▶ **Material provided**:
----
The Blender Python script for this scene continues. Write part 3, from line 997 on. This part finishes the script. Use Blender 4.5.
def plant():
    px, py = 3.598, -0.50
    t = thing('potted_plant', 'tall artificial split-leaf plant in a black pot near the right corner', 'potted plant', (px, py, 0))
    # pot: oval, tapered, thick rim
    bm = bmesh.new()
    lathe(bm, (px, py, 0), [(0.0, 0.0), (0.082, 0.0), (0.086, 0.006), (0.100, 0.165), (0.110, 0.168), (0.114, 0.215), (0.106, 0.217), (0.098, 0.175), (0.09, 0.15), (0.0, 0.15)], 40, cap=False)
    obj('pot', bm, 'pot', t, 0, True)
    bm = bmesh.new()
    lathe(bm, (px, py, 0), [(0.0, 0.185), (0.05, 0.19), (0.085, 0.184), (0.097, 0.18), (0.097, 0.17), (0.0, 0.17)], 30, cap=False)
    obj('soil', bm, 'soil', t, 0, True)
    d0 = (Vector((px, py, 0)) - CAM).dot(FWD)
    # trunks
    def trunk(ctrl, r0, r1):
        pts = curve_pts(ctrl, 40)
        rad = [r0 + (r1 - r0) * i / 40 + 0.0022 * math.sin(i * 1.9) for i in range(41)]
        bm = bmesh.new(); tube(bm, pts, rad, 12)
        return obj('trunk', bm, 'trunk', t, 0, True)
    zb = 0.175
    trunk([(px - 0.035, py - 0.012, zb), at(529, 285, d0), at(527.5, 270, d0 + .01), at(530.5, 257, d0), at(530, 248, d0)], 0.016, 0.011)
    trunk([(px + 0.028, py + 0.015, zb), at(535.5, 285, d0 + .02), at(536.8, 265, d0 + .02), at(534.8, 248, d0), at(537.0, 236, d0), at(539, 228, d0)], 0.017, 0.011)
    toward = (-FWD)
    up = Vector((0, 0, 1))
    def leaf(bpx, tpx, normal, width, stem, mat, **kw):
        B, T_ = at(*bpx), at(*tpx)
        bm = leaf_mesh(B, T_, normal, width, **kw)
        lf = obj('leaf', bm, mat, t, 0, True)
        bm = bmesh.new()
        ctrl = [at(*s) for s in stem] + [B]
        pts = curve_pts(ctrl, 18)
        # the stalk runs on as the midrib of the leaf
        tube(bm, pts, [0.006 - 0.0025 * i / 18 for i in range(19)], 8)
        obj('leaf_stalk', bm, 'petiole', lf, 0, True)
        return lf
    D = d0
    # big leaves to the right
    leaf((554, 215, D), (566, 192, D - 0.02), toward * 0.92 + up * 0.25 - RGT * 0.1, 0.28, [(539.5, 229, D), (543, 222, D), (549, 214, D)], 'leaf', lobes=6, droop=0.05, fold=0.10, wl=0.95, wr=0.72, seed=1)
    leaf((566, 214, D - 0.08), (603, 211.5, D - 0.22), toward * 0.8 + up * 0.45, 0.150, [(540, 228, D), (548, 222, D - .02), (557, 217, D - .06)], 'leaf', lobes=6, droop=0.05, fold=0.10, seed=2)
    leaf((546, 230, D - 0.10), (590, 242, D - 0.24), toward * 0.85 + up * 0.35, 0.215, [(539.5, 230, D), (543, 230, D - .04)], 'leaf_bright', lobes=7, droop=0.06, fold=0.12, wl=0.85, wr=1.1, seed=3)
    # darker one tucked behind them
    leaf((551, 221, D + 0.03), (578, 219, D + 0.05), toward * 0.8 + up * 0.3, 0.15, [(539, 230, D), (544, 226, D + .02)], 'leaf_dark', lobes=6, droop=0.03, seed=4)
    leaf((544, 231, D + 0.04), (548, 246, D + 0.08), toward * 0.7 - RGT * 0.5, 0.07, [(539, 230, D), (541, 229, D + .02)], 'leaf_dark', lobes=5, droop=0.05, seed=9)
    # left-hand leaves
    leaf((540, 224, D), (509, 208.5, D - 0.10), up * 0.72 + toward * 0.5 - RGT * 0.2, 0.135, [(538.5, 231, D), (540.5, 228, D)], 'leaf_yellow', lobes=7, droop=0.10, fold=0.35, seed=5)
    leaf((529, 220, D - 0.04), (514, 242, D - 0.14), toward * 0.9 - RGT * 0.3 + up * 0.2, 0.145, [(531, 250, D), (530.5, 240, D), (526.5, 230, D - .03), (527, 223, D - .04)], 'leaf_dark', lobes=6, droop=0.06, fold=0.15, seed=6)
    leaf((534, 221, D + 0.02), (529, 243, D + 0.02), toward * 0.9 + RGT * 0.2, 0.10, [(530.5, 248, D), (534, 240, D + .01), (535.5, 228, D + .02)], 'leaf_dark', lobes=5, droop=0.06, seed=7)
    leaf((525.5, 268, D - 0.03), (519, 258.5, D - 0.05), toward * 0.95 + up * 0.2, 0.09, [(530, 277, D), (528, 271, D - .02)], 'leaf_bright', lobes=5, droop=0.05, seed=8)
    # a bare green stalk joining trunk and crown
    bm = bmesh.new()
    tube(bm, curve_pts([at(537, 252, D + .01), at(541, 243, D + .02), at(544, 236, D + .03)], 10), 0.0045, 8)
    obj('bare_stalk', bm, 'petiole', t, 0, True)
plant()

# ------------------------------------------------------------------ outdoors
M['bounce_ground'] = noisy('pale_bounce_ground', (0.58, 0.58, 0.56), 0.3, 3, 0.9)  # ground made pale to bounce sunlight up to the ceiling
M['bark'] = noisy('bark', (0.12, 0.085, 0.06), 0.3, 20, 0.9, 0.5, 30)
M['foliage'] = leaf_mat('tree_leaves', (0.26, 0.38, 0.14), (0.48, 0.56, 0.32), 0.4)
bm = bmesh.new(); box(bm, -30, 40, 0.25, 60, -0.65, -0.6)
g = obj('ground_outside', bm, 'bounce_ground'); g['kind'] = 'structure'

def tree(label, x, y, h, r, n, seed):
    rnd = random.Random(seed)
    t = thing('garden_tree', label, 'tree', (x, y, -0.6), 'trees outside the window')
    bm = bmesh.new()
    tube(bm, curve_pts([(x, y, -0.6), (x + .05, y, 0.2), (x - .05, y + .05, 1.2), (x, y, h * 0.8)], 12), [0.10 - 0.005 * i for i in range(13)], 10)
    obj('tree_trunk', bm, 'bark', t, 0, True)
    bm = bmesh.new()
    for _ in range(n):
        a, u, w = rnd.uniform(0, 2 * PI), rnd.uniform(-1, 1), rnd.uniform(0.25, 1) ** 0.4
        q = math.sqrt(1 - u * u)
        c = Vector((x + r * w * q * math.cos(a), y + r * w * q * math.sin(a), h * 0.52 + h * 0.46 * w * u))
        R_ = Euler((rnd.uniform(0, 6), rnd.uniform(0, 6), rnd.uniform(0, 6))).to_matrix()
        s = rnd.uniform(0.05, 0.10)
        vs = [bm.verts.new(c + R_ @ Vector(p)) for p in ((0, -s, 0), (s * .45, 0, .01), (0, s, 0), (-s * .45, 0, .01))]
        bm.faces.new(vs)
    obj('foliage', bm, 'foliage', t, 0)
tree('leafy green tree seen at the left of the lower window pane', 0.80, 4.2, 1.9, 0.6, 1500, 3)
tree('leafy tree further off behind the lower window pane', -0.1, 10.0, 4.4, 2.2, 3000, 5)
----
Extract the lines of the preceding material that run from the line with "leaf((551, 221, D" through the line with "leaf((540, 224, D), (509, 208.5, D", inclusive, reproducing them exactly and adding nothing.

▶ **Answer to this problem**:
    leaf((551, 221, D + 0.03), (578, 219, D + 0.05), toward * 0.8 + up * 0.3, 0.15, [(539, 230, D), (544, 226, D + .02)], 'leaf_dark', lobes=6, droop=0.03, seed=4)
    leaf((544, 231, D + 0.04), (548, 246, D + 0.08), toward * 0.7 - RGT * 0.5, 0.07, [(539, 230, D), (541, 229, D + .02)], 'leaf_dark', lobes=5, droop=0.05, seed=9)
    # left-hand leaves
    leaf((540, 224, D), (509, 208.5, D - 0.10), up * 0.72 + toward * 0.5 - RGT * 0.2, 0.135, [(538.5, 231, D), (540.5, 228, D)], 'leaf_yellow', lobes=7, droop=0.10, fold=0.35, seed=5)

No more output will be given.